A Warm Welcome Home

On Thursday, I returned to Hong Kong after three weeks away. As I turned the corner back to the flat, sweating with my suitcase in 35+ degree heat, I met an old man with his t-shirt rolled up to just under his moobs (as is the style among men of a certain age in these parts). He was squatting in the street, hammer in hand, bashing away at a rusty old electric fan until it had been transformed in to a pile of bent and buckled parts. What he meant to do with them is anyone’s guess. Further on I saw our local ‘tin-man’: another old man who wanders around with bits of metal attached to his body, including breast plates and a visor over his eyes. As I write this, I can hear from the window another local character serenading us with an angry rant in what I’m guessing is pretty salty Cantonese. Nobody’s listening. Welcome back to Hong Kong.


Hot Weather Warning

Back in the mists of time (or, February) I published a piece on the cold weather that Hong Kong had been suffering under. 15 degrees and all that. How we laughed. Thing is, right now, I can’t even imagine what 15 degrees feels like. This week has been absolutely scorching, culminating today in this array of steamy digits on the map below:



And, according to some sources, once you factor in humidity plus wind (or lack thereof), down on street level it was feeling like 40+ degrees. The sun was just hanging in the hazy sky, relentlessly blasting its punishment down on us. The best way I can think to describe it is that the heat is almost solid – like something all around that you can reach out and touch.

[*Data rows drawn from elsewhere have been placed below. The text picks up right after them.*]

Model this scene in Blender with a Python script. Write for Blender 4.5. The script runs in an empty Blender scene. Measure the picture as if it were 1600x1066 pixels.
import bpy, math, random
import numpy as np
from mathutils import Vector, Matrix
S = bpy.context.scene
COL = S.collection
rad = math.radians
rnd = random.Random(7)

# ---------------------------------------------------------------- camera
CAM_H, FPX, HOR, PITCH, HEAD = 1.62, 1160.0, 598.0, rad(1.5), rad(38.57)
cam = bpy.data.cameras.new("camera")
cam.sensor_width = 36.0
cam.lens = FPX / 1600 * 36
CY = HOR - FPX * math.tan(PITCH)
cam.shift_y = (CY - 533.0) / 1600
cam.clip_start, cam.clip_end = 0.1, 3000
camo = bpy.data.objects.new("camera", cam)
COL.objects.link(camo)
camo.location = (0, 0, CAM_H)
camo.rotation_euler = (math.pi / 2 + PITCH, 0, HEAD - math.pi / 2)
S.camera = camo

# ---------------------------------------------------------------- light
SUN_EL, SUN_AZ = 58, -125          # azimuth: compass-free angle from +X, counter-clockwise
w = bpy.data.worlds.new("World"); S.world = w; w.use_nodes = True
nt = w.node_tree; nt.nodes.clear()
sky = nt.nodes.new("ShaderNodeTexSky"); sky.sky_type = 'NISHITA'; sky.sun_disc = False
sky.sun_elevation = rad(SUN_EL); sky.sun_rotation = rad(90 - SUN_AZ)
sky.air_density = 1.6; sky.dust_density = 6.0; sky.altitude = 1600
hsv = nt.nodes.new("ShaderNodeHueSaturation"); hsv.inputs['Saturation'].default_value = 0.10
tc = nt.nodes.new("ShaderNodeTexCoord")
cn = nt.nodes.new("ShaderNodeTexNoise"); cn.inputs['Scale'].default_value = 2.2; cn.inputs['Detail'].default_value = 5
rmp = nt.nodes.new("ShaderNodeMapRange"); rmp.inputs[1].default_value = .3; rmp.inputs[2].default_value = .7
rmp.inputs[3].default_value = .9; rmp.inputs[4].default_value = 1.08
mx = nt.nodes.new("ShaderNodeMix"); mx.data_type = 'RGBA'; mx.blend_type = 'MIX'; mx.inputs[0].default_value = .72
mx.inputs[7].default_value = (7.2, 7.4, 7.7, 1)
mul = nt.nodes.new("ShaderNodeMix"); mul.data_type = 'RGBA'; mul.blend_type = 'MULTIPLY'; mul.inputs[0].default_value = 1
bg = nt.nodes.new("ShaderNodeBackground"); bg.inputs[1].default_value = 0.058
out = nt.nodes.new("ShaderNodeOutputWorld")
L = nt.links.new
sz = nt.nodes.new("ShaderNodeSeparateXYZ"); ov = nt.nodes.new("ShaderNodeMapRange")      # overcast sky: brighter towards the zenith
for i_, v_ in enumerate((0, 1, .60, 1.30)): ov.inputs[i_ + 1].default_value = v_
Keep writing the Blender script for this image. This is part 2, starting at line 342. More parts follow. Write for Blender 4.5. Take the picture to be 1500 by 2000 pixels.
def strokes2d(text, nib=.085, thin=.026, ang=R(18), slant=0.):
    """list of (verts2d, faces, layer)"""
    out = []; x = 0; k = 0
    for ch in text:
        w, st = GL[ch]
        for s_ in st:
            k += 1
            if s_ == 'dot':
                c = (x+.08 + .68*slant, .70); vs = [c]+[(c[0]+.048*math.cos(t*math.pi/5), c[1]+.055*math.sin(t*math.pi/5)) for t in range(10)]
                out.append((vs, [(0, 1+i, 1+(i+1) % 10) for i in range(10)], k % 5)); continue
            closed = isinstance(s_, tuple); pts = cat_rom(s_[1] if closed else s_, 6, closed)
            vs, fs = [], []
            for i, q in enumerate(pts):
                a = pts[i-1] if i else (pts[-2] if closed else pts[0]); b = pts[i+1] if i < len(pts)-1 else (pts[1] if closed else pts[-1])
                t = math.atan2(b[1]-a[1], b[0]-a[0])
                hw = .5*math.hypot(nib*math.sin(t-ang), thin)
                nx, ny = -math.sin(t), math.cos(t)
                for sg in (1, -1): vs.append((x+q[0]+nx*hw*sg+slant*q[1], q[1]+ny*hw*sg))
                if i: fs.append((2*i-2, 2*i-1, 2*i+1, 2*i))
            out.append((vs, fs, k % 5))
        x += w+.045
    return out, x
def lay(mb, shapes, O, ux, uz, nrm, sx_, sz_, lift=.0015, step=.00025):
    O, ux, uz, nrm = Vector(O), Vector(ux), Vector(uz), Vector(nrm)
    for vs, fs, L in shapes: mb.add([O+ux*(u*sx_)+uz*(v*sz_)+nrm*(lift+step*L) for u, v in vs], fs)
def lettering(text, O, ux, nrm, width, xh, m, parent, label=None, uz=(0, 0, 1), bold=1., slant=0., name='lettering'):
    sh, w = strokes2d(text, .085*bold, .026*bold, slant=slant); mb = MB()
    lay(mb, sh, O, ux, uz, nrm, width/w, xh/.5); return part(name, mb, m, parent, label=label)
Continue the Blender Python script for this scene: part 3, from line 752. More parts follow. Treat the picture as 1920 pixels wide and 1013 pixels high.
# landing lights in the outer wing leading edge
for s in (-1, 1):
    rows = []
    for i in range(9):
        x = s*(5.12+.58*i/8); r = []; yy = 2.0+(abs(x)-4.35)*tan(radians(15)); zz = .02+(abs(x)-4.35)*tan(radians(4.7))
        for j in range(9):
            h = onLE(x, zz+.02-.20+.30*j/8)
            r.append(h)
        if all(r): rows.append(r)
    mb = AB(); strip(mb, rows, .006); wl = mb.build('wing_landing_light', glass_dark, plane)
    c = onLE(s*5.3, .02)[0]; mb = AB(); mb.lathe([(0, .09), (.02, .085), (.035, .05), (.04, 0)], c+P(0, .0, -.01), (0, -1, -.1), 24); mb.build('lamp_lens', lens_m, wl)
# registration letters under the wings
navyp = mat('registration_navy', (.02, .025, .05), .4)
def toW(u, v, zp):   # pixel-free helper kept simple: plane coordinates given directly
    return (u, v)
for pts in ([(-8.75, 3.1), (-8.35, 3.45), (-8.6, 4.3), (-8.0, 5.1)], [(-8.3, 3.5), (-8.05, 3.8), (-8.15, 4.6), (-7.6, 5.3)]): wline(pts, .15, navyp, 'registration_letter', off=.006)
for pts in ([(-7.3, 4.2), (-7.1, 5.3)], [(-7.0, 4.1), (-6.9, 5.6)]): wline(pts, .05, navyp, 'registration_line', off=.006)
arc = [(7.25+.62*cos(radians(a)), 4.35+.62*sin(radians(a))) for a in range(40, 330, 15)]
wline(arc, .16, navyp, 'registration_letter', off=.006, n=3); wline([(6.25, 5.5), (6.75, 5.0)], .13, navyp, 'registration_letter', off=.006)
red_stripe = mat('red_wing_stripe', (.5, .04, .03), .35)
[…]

Unlike its winter counterpart, the Hot Weather Warning is accompanied by some rather more sensible advice from the Hong Kong observatory: drink water, use suncream, wear a hat, eat lots of ice-cream and so on. I spent today (the first day of my summer holidays) wallowing in the shallow end of a swimming pool. I needn’t sweat for too long, either, as tomorrow I fly back to the UK: a country in which, if memory serves, temperatures never quite reach such tropical peaks.